C’est qu’en 2019, une petite révolution est en train de se passer au sein du XV de France. Une nouvelle génération, dorée, est intégrée petit à petit: à la suite de Cyril Baille, Antoine Dupont et Damian Penaud en 2016-2017, arrivent les champions du monde U20 2018 et 2019 Romain Ntamack, Cameron Woki, Arthur Vincent… Preuve de l’importance du vivier français, les tournées estivales en Australie (2021) et au Japon (2022) permettent à des joueurs tels que Melvyn Jaminet, Jonathan Danty, Thibaud Flament, Yoram Moefana, Gabin Villière ou Anthony Jelonch de s’affirmer sur la scène internationale.

– Formation –

Car les relations entre la Fédération (FFR) et la Ligue professionnelle (LNR), à couteaux tirés depuis des années, se réchauffent. « A un moment, il y a eu une prise de conscience pour aller vers davantage de collaboration » pour le bien du XV de France, explique à l’AFP René Bouscatel, le président de la LNR, jusqu’à parvenir à ce que quarante-deux internationaux soient mis à disposition par les clubs dans un climat plus apaisé qu’avant.

En 2010, la mise en place de la règle des Joueurs issus des filières de formation (Jiff) a « élargi le réservoir de joueurs et augmenté leur qualité », estime encore Bouscatel.

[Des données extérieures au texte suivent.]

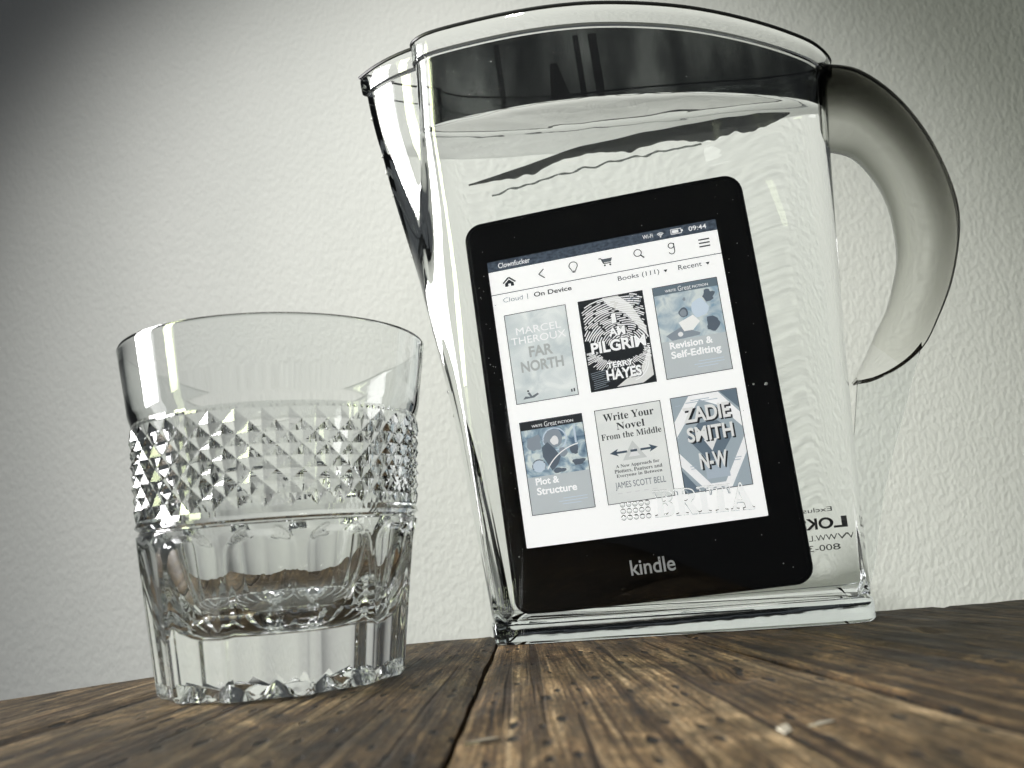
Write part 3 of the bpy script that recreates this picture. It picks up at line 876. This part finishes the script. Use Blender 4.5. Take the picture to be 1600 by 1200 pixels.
        if ri == 1:
            k.arc(U(.52), V(.23), .050, .006, b, 2).disc(U(.50), V(.22), .042, m_, 2, wob=.3, seed=1).disc(U(.52), V(.245), .019, ink(.75), 3, wob=.3)
            k.poly([(U(.30), V(.30)), (U(.40), V(.25)), (U(.50), V(.33)), (U(.58), V(.42)), (U(.52), V(.50)), (U(.42), V(.56)), (U(.36), V(.48)), (U(.30), V(.40))][::-1], a, 3)
            k.disc(U(.80), V(.36), .020, a, 3, wob=.5, seed=3).disc(U(.62), V(.38), .020, m_, 3, wob=.5, seed=5).disc(U(.22), V(.49), .028, b, 3, wob=.2, seed=7).arc(U(.22), V(.49), .028, .005, a, 3, 150, 400)
            k.arc(U(.98), V(.80), .205, .005, ink(.8), 4, 212, 262, ry=.21)
            k.disc(U(.52), V(.565), .026, a, 3, ry=.012, wob=.4, seed=9).disc(U(.84), V(.50), .026, a, 3, ry=.016, wob=.6, seed=11).rect(U(.83), V(.11), U(.86), V(.30), b, 3)
            k.disc(U(.20), V(.24), .035, m_, 2, wob=.6, seed=13)
        else:
            k.disc(U(.42), V(.32), .021, a, 3, wob=.25).disc(U(.415), V(.325), .015, m_, 4, wob=.25)
            k.poly([(U(.32), V(.42)), (U(.55), V(.36)), (U(.64), V(.44)), (U(.52), V(.52)), (U(.38), V(.52))][::-1], ink(.86, (1, 1, .97)), 4)
            k.disc(U(.83), V(.185), .024, a, 3, ry=.026, wob=.6, seed=2).disc(U(.82), V(.49), .030, a, 3, ry=.032, wob=.6, seed=5)
            k.disc(U(.66), V(.30), .034, ink(.68, BLUE), 3, ry=.045, wob=.3, seed=4)
            k.poly([(U(.10), V(.54)), (U(.34), V(.47)), (U(.62), V(.56)), (U(.60), V(.585)), (U(.18), V(.60))][::-1], m_, 3).disc(U(.32), V(.545), .011, ink(.8), 5)
            k.disc(U(.46), V(.18), .007, m_, 3, wob=.5)
        wt = ink(.97)
        k.text(l1, U(.13), U(w1), V(.615), V(.69), wt, 4, .025).text(l2, U(.13), U(w2), V(.715), V(.795 if 'g' not in l2 else .815), wt, 4, .025)
        fine = ink(.66, BLUE)
        for q, (a_, b_) in enumerate([(.52, .90), (.45, .90), (.50, .80)]):
            k.rect(U(a_), V(.855+q*.03), U(b_), V(.862+q*.03), fine, 4)
        k.build('cover_lettering', c)
    series(2, 0, 'scene2', 3.7, ink(.17, (.75, 1, 1.2)), 'Revision &', 'Self-Editing', .78, .88, 'grey book cover with a blue band and white title about revision')
    series(0, 1, 'scene', 8.3, ink(.03, BLUE), 'Plot &', 'Structure', .50, .76, 'blue-grey book cover with a black band and white title about plot')
    # 5 white how-to cover
    c, U, V = cover(1, 1, art('plain', 1.2), 'white book cover with serif title and a two-headed blue arrow')
    k = Ink(); d2 = ink(.03, (.8, 1, 1))
    k.text(serif('Write Your'), U(.12), U(.88), V(.055), V(.135), d2, 3).text(serif('Novel'), U(.30), U(.72), V(.165), V(.24), d2, 3).text(serif('From the Middle'), U(.05), U(.95), V(.265), V(.33), d2, 3)
    k.poly([(U(.50), V(.37)), (U(.68), V(.565)), (U(.32), V(.565))], ink(.60, (.97, 1, .97)), 2).poly([(U(.50), V(.445)), (U(.585), V(.535)), (U(.415), V(.535))], ink(.74), 3)
    ab = ink(.085, (.7, 1, 1.35))
    k.poly([(U(.14), V(.475)), (U(.27), V(.435)), (U(.245), V(.465)), (U(.40), V(.465)), (U(.40), V(.487)), (U(.245), V(.487)), (U(.27), V(.515))], ab, 4)
    k.poly([(U(.86), V(.475)), (U(.73), V(.515)), (U(.755), V(.487)), (U(.60), V(.487)), (U(.60), V(.465)), (U(.755), V(.465)), (U(.73), V(.435))], ab, 4)
    k.rect(U(.45), V(.464), U(.55), V(.488), ab, 4)
    for s_, a_, b_, c_ in (('A New Approach for', .20, .85, .60), ('Plotters, Pantsers and', .17, .88, .65), ('Everyone in Between', .19, .87, .70)):
        k.text(serif(s_), U(a_), U(b_), V(c_), V(c_+.042), d2, 3)
    k.text('JAMES SCOTT BELL', U(.15), U(.90), V(.78), V(.865), ink(.16, BLUE), 3)
    for q in range(5): k.rect(U(.17+q*.13), V(.893), U(.24+q*.13), V(.90), ink(.6), 3)
    k.build('cover_lettering', c)
    # 6 cover with angled bands
    c, U, V = cover(2, 1, ink(.40, (.85, 1, 1.1)), 'blue and white angular book cover with shadowed block capitals')
    k = Ink(); wt = ink(.88); md = ink(.17, (.75, 1, 1.25)); li = ink(.48, BLUE)
    k.poly([(U(.28), V(.01)), (U(.72), V(.01)), (U(.99), V(.25)), (U(.99), V(.40)), (U(.50), V(-.0)), (U(.01), V(.42)), (U(.01), V(.26))][::-1], wt, 2)
    k.poly([(U(.01), V(.58)), (U(.40), V(.93)), (U(.62), V(.93)), (U(.99), V(.50)), (U(.99), V(.66)), (U(.70), V(.99)), (U(.32), V(.99)), (U(.01), V(.72))][::-1], wt, 2)
    k.poly([(U(.01), V(.76)), (U(.01), V(.99)), (U(.24), V(.99))][::-1], md, 2)
    k.poly([(U(.74), V(.01)), (U(.99), V(.01)), (U(.99), V(.21))][::-1], md, 2)
    k.poly([(U(.36), V(.30)), (U(.64), V(.30)), (U(.86), V(.44)), (U(.56), V(.72)), (U(.44), V(.72)), (U(.16), V(.44))][::-1], md, 3)
    k.poly([(U(.40), V(.48)), (U(.60), V(.48)), (U(.50), V(.60))], ink(.75), 4)
    k.rect(U(.36), V(.68), U(.70), V(.88), li, 3)
    for s_, a_, b_, c_, d_ in [('ZADIE', .15, .85, .125, .285), ('SMITH', .17, .85, .335, .49), ('N-W', .29, .70, .61, .775)]:
        k.text(s_, U(a_), U(b_), V(c_), V(d_), ink(.02, BLUE), 5, .045, .0065, .0065)
        k.text(s_, U(a_), U(b_), V(c_), V(d_), ink(.74, (1, 1, .98)), 6, .03)
    for a_, b_, c_ in ((.30, .58, .055), (.22, .70, .075), (.06, .14, .09), (.14, .24, .73), (.15, .22, .755), (.78, .90, .70), (.79, .88, .725)):
        k.rect(U(a_), V(c_), U(b_), V(c_+.008), li, 5)
    k.build('cover_lettering', c)
    # maker's word on the lower bezel
    me = text_mesh('kindle', .012)
    co = np.array([q.co[:] for q in me.vertices]); lo, hi = co.min(0), co.max(0)
    for q in me.vertices:
        q.co = (X(.420+.183*(q.co.x-lo[0])/(hi[0]-lo[0])), -.00116, Z(1.507-.066*(q.co.y-lo[1])/(hi[1]-lo[1])))
    mt, nt, out = nodes('logo_print'); p = N(nt, 'ShaderNodeBsdfPrincipled'); p.inputs['Base Color'].default_value = (.72, .74, .75, 1); p.inputs['Roughness'].default_value = .4; nt.links.new(p.outputs[0], out.inputs[0])
    bm = bmesh.new(); bm.from_mesh(me)
    for q in bm.faces:
        if q.normal.y > 0: q.normal_flip()
    bm.to_mesh(me); bm.free()
    link('maker_lettering', me, mt, t)
    # faint specks of dust and bubbles caught on the bezel
    bm = bmesh.new(); rs_ = random.Random(9)
    for q in range(46):
        u = rs_.choice([rs_.uniform(-.05, -.01), rs_.uniform(1.01, 1.12), rs_.uniform(0, 1)]); v = rs_.uniform(-.17, 1.58)
        if 0 <= u <= 1: v = rs_.choice([rs_.uniform(-.17, -.02), rs_.uniform(1.35, 1.58)])
        bmesh.ops.create_icosphere(bm, subdivisions=1, radius=rs_.uniform(.00008, .00022), matrix=Matrix.Translation((X(u), -.00112, Z(v))))
    bmesh.ops.create_icosphere(bm, subdivisions=2, radius=.0006, matrix=Matrix.Translation((X(1.083), -.0012, Z(.775))))
    bmesh.ops.create_icosphere(bm, subdivisions=2, radius=.0004, matrix=Matrix.Translation((X(1.033), -.0012, Z(.768))))
    me = bpy.data.meshes.new('dust_specks'); bm.to_mesh(me); bm.free()
    link('dust_specks', me, plain('dust', (.7, .72, .7), .5), t, kind='stuff')
    # narrow light sensor slots and lower mark
    k = Ink()
    for q in range(4): k.rect(.085+q*.022, 1.50+.01*(q % 2), .089+q*.022, 1.60, ink(.10, (1, 1, .8)), 30)
    return t
reader = make_reader()

# ------------------------------------------------------------------ clear waterproof bag round the reader
def make_bag():
    t = thing('clear_bag', 'clear waterproof zip bag with mirrored dark print around the e-reader', 'bag', P0)
    t.rotation_euler = (0, 0, YAW)
    fm = film('bag_film', (.985, .99, .99), .012, .15)
    def sheet(y, x0, x1, z0, z1, amp, seed):
        v = []; nx, nz = 40, 50
        for i in range(nz+1):
            for j in range(nx+1):
                x = x0+(x1-x0)*j/nx; z = z0+(z1-z0)*i/nz
                x += .006*(z/.19)
                v.append((x, y+amp*noise.noise(Vector((x*40, z*30, seed))), z))
        f = [(i*(nx+1)+j, i*(nx+1)+j+1, (i+1)*(nx+1)+j+1, (i+1)*(nx+1)+j) for i in range(nz) for j in range(nx)]
        return mesh('film', v, f, True)
    link('film', sheet(.0235, .006, .131, .0135, .192, .0006, 3), fm, t)
    # mirrored print, seen through the back of the bag
    pm = plain('bag_print', (.035, .037, .04), .6)
    v, f = [], []
    for s_, xr, xl, zt, zb, bold in [('Exclusively', .1270, .1100, .0388, .0366, .0), ('LOKSAK', .1298, .1065, .0350, .0308, .03), ('WWW.LOKSAK.COM', .1312, .0985, .0288, .0267, .0), ('800-355-1126', .1280, .1020, .0252, .0230, .0)]:
        me = text_mesh(s_, bold); co = np.array([q.co[:] for q in me.vertices]); lo, hi = co.min(0), co.max(0); b = len(v)
        for q in co:
            x = xr+(xl-xr)*(q[0]-lo[0])/(hi[0]-lo[0]); z = zb+(zt-zb)*(q[1]-lo[1])/(hi[1]-lo[1])
            v.append((x, .0215, z))
        f += [tuple(b+i for i in p.vertices) for p in me.polygons]
        bpy.data.meshes.remove(me)
    link('bag_print', mesh('bag_print', v, f), pm, t)
    # dark reflection in the water, put in as a grey wavy ribbon
    zm = film('sliver_film', (.27, .275, .275), .05, .2)
    n = 110; v = []
    for i in range(n+1):
        s = i/n; x = .003+(.1345-.003)*s
        zt = np.interp(s, [0, .1, .2, .35, .55, .75, .9, 1], [.1865, .1885, .1912, .1948, .1965, .1975, .1982, .1975])
        wd = np.interp(s, [0, .08, .2, .3, .45, .6, .75, .88, .95, 1], [.0003, .0018, .0042, .0030, .0050, .0062, .0075, .0070, .0040, .0004])
        wob = .0009*noise.noise(Vector((s*14, 2, 0)))
        zb = zt-wd*(1+.25*noise.noise(Vector((s*9, 5, 1)))+.25*noise.noise(Vector((s*31, 5, 1))))
        zt += wob*.5
        y = .014+.0012*noise.noise(Vector((s*12, 9, 0)))
        for (yy, zz) in ((y, zt), (y, zb), (y+.0012, zb), (y+.0012, zt)): v.append((x, yy, zz))
    f = grid_faces(n+1, 4); f.append([3, 2, 1, 0]); f.append([n*4+k for k in range(4)])
    link('reflection_sliver', mesh('reflection_sliver', v, f, True, 40), zm, t)
    n = 90; v = []
    for i in range(n+1):
        s = i/n; x = .012+.085*s
        zc = np.interp(s, [0, .3, .6, 1], [.1805, .1845, .1868, .1885])+.0010*noise.noise(Vector((s*17, 3, 3)))
        h = .00035+.0004*noise.noise(Vector((s*30, 1, 1)))
        for (yy, zz) in ((.016, zc+h), (.016, zc-h), (.0165, zc-h), (.0165, zc+h)): v.append((x, yy, zz))
    f = grid_faces(n+1, 4); f.append([3, 2, 1, 0]); f.append([n*4+k for k in range(4)])
    link('film_fold', mesh('film_fold', v, f, True, 40), film('fold_plastic', (.45, .46, .46), .08, .2), t)
make_bag()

Contraints d’aligner des joueurs passés par leurs centres de formation, les clubs de Top 14 et de Pro D2 se tournent vers leurs jeunes plutôt que des stars étrangères.

Enfin, l’encadrement a changé, avec Fabien Galthié promu sélectionneur après le Mondial-2019.

L’ancien demi de mêlée (54 ans, 64 sélections entre 1991 et 2003) a vécu la déconvenue du Mondial-2019 de l’intérieur: l’ancien « adjoint comme les autres », a débarqué après le Japon avec un staff pléthorique et ultra-spécialisé, développant une méthode, un système de jeu, une stratégie… qui porte ses fruits: dès le premier match, les Bleus terrassent l’Angleterre (24-17), vice-championne du monde, avec la manière.

Dans la foulée, les Bleus de Galthié remportent 31 de leurs 38 matches, décrochent un premier Grand Chelem (2022) en dix ans, alignent quatorze victoires de rang entre novembre 2021 et février 2023… Mieux, avec des matches dantesques contre l’Angleterre (53-10) à Twickenham ou devant les All Blacks (40-25) au stade de France, ils provoquent enthousiasme et ferveur partout où ils jouent. Jusqu’à s’assoir à la table des favoris du Mondial-2023.